Purpose
This paper aims to assess if the extent of openness and the coverage of data sets released by European governments have a significant impact on citizen trust in public institutions.
Design/methodology/approach
Data for openness and coverage have been collected from the Open Data Inventory 2018 (ODIN), by Open Data Watch; institutional trust is built up as a formative construct based on the European Social Survey (ESS), Round 9. The relations between the open government data features and trust have been tested on the basis of structural equation modelling (SEM).
Findings
The paper reveals that as European governments improve data openness, disaggregation, and time coverage, people tend to trust them more. However, the size of the effect is still small and, comparatively, data coverage effect on citizens’ confidence is more than twice than the impact of openness.
Research limitations
This paper analyzes the causal effect of Open Government Data (OGD) features captured in a certain moment of time. In upcoming years, as OGD is implemented and a more consistent effect on people is expected, time series analysis will provide with a deeper insight.
Practical implications
Public officers should continue working in the development of a technological framework that contributes to make OGD truly open.
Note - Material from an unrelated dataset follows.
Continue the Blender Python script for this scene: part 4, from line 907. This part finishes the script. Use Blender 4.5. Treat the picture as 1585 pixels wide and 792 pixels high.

They should improve the added value of the increasing amount of open data currently available in order to boost internal and external innovations valuable both for public agencies and citizens.
Originality/value
In a field of knowledge with little quantitative empirical evidence, this paper provides updated support for the positive effect of OGD strategies and it also points out areas of improvement in terms of the value that citizens can get from OGD coverage and openness.